[Collected data]
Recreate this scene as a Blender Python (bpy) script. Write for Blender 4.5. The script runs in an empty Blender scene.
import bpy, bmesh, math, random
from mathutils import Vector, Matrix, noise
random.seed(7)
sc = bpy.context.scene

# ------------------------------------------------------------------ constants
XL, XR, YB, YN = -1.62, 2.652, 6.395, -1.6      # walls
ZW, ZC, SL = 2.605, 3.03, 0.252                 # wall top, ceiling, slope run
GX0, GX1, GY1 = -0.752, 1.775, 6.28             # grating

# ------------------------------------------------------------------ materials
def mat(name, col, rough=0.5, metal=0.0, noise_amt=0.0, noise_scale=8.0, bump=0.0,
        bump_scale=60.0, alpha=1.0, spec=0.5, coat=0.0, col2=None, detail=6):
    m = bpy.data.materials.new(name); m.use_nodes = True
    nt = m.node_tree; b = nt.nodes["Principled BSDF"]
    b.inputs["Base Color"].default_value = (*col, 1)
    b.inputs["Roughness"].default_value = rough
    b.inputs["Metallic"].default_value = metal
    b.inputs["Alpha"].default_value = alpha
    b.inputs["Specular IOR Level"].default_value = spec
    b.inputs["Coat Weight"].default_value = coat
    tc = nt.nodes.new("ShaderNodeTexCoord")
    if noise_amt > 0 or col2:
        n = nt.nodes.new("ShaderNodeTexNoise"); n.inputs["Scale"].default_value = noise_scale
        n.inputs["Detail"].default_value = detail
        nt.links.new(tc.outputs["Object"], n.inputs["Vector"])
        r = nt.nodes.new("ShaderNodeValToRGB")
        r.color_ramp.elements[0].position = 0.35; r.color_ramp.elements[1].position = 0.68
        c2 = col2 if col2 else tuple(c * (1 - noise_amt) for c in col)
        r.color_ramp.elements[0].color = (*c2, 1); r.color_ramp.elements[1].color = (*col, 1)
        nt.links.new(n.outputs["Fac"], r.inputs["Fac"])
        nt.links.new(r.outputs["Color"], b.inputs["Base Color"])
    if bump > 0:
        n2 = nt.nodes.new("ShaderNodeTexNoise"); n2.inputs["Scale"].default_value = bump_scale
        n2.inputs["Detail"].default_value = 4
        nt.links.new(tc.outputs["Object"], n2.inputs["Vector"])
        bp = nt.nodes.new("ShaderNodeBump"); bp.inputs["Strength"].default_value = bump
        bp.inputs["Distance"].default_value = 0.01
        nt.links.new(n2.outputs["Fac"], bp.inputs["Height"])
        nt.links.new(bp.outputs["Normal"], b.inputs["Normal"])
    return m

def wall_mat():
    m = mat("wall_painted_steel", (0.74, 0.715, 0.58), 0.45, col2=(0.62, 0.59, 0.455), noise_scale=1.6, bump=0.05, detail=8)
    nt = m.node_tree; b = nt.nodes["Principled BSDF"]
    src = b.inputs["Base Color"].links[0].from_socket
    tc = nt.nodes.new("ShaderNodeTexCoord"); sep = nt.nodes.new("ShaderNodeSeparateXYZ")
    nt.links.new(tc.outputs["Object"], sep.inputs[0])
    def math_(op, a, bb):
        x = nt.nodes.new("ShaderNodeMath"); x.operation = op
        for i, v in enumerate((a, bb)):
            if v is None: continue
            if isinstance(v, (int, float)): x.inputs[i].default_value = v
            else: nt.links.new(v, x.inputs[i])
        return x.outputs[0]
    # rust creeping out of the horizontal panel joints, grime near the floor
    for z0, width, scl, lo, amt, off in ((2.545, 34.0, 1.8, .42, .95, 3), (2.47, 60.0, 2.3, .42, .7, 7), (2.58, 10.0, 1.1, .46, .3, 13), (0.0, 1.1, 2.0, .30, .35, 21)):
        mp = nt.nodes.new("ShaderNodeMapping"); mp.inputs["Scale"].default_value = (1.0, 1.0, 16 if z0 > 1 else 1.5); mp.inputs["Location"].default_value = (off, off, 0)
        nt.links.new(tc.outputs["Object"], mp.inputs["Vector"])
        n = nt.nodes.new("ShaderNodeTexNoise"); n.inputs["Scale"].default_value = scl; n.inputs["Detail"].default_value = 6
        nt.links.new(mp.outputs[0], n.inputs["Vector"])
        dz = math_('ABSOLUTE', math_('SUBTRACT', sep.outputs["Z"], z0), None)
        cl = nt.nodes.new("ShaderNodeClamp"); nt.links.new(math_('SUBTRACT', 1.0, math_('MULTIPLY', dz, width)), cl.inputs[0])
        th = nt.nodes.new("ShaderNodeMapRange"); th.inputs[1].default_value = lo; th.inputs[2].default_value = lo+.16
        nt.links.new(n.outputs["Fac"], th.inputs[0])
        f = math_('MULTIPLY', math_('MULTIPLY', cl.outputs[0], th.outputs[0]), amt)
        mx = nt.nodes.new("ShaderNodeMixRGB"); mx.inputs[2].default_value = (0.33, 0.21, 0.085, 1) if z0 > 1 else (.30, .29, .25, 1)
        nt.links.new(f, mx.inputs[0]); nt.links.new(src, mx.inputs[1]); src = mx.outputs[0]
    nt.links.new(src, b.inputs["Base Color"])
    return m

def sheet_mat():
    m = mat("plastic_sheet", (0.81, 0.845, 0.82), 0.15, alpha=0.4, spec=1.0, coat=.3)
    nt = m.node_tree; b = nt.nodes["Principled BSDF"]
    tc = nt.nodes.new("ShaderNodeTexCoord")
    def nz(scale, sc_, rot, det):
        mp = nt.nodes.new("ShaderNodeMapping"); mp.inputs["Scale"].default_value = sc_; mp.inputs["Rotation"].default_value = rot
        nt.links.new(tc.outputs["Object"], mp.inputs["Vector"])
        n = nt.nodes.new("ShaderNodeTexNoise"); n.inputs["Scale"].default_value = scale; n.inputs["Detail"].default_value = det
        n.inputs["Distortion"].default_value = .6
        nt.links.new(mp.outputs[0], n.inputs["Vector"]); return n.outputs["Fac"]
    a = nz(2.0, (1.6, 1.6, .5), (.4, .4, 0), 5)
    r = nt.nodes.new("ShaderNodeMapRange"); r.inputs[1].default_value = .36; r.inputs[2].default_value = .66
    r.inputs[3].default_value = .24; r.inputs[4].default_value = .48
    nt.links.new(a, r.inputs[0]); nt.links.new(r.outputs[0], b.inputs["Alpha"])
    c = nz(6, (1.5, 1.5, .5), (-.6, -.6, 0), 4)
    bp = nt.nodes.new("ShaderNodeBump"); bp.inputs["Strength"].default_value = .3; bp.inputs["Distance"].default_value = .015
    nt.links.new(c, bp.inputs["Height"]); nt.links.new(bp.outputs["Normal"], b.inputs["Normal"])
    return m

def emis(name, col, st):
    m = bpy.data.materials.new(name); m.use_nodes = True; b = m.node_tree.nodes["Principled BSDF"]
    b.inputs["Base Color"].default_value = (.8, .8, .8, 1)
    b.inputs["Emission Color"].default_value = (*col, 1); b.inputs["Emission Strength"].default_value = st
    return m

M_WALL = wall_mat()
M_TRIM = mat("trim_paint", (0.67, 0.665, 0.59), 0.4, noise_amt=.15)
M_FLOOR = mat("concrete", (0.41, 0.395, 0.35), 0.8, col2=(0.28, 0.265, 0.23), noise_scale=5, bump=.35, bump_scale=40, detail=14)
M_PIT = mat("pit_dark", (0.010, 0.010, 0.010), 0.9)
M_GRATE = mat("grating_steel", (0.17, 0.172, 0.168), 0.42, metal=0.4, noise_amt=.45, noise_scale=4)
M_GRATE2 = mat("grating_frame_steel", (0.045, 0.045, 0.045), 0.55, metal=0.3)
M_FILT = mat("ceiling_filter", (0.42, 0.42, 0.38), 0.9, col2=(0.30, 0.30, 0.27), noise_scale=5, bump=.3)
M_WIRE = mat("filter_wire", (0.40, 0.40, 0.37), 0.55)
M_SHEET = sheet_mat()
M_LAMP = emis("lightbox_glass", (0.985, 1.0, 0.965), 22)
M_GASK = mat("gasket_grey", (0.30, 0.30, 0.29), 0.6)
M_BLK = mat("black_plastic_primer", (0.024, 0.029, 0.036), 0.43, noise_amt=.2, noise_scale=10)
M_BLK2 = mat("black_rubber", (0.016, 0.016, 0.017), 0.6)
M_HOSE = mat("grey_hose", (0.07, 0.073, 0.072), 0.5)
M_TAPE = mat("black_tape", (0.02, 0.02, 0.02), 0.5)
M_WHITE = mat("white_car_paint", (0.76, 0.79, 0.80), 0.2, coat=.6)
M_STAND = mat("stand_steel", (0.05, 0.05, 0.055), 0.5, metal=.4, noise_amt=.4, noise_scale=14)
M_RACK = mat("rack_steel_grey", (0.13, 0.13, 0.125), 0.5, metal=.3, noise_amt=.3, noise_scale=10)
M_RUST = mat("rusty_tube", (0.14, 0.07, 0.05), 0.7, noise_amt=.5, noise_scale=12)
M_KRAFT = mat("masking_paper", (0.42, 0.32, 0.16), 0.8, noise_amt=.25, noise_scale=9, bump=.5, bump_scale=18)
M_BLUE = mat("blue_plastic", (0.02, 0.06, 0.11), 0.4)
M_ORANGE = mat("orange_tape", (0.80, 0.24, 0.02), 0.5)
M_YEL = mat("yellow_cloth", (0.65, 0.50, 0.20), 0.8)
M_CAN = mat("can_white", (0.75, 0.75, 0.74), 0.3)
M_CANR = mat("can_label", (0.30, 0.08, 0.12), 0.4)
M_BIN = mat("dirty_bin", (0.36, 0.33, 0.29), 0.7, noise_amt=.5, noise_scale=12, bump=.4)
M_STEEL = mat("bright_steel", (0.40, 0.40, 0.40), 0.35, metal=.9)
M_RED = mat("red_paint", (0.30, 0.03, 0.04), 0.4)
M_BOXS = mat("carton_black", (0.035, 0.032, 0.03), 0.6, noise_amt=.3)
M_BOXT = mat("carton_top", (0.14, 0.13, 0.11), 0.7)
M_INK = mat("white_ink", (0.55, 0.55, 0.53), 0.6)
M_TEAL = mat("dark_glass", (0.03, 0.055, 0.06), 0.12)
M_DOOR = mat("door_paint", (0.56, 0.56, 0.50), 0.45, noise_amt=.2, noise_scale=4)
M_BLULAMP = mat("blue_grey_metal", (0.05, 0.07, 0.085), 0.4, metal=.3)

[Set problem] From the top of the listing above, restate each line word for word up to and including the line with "GX0, GX1, GY1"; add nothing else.

[Written response]
Recreate this scene as a Blender Python (bpy) script. Write for Blender 4.5. The script runs in an empty Blender scene.
import bpy, bmesh, math, random
from mathutils import Vector, Matrix, noise
random.seed(7)
sc = bpy.context.scene

# ------------------------------------------------------------------ constants
XL, XR, YB, YN = -1.62, 2.652, 6.395, -1.6      # walls
ZW, ZC, SL = 2.605, 3.03, 0.252                 # wall top, ceiling, slope run
GX0, GX1, GY1 = -0.752, 1.775, 6.28             # grating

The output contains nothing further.